Last season, he used his rewards points again for the pregame warmup offer for the Bears-Packers game in December. However, a few days before, he received an e-mail from the team with details for the event that stated “no opposing team gear would be allowed.”

After exchanging e-mails with Bears ticket office employees who reiterated the rule and stated clearly that Beckman would not be allowed to participate in the experience if he wore his Packers apparel, he attempted admission anyway and was denied.

After the incident, Beckman mailed a “written appeal” to NFL commissioner, Roger Goodell, where he requested the commissioner intervene in the dispute and order the Bears to reverse the rule.

Goodell did not respond, and a few months later Beckman received an e-mail from the Bears informing him that, once again, he had accumulated points through the Season Ticket Holder Experiences program that could be used for a pregame warmup field experience.

Since the rules still clearly stated “no visiting team clothing allowed,” Beckman filed his action in the U.S. District Court.

Beckman is not suing for monetary damages, except to recoup court filing fees.

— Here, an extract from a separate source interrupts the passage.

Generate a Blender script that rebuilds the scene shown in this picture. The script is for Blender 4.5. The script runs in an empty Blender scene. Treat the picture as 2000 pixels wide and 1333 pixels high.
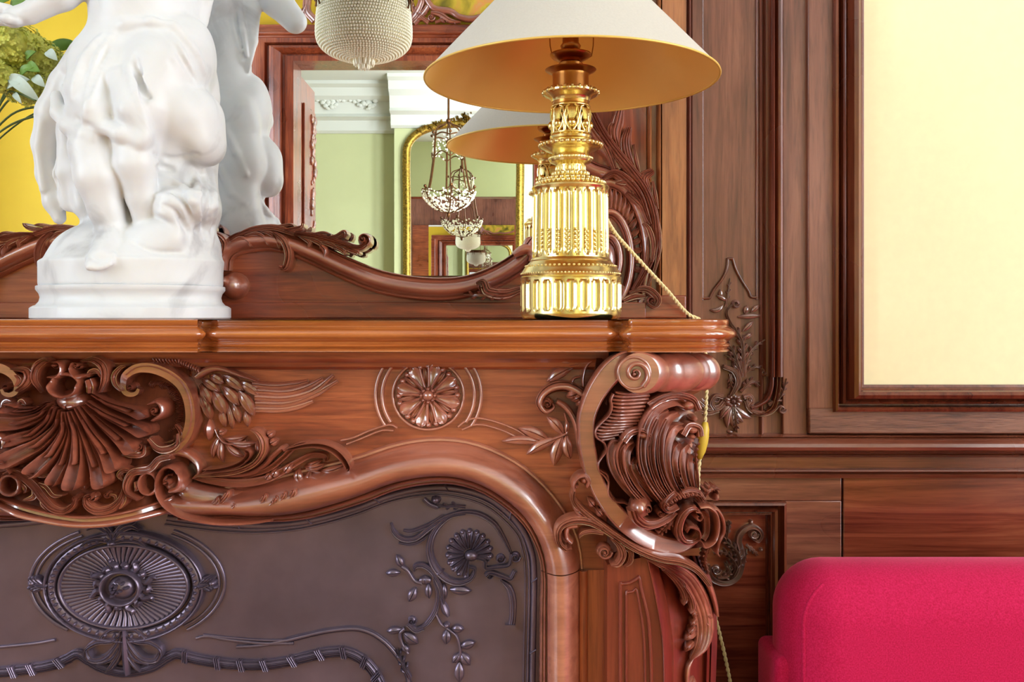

He only wants the Bears to reverse their policy and allow him to take part in on-field experiences wearing his Packers gear in upcoming seasons.

While there have been precedent cases involving fans’ First Amendment rights, they have mostly addressed fans’ right to cheer, or rather jeer, at sporting events. In these cases, courts have held that an exemption exists to the principle of free speech for “fighting words.” Brandenburg v. Ohio, 395 U.S. 444 (1969) (holding that speech directed at producing imminent lawless action or likely to incite such action is not protected speech).

While Beckman’s Packers gear is not likely to incite lawless action, he may still be subject to the Bears’ protocols unless he can prove that the team is a state actor, and therefore, bound by the First Amendment. Beckman notes several times in his complaint that, “Soldier Field is a public facility financed and owned by the [c]ity of Chicago.”

Beckman is likely to further this argument as the case progresses and may argue that the Bears are playing and operating in a publicly owned facility, and therefore, are acting under the color of law for all intents and purposes.

In Ludtke v. Kuhn, a federal court accepted a similar argument, holding that New York City’s involvement with Yankee Stadium caused Major League Baseball’s policy excluding accredited female sports reporters from locker rooms to be state action within the auspices of the 14th Amendment. Ludtke v. Kuhn, 461 F.Supp. 86 (S.D.N.Y. 1978).

The court said that state action may be found where the direct perpetrator of allegedly discriminatory acts is, even if a private entity, “entwined” with an agency of the state. Burton v. Wilmington Parking Authority, 365 U.S. 715 (1961).

The court also noted that state action may be found where the parties enjoy mutually conferred benefits or where the relationship between the public and private entity is one of interdependence.

In Ludtke, because the Yankees’ facility was maintained and improved with the use of public funds, and the annual rent paid to New York for the use of the stadium depended directly on the drawing power of Yankee games, the court held the city and the team shared a relationship of interdependence. Thus, the Yankees were state actors and could not deny the reporter her constitutional rights.

Here, the Chicago Park District owns Soldier Field, and the Bears lease the publicly financed stadium. While the Bears keep a substantial portion of the revenue generated within the stadium, the public sees numerous community benefits flowing from the stadium, especially in the local area.

It is possible that a court could view the Bears’ relationship with the city as one of interdependence, depending on their lease terms, and, thereafter label the Bears as a state actor, prohibited from denying Beckman his First Amendment right to free speech.

Bears officials have declined to comment on the lawsuit, but both parties are likely hoping to resolve the case in the next few months, as the Packers are set to next meet the Bears at Soldier Field on Nov. 12.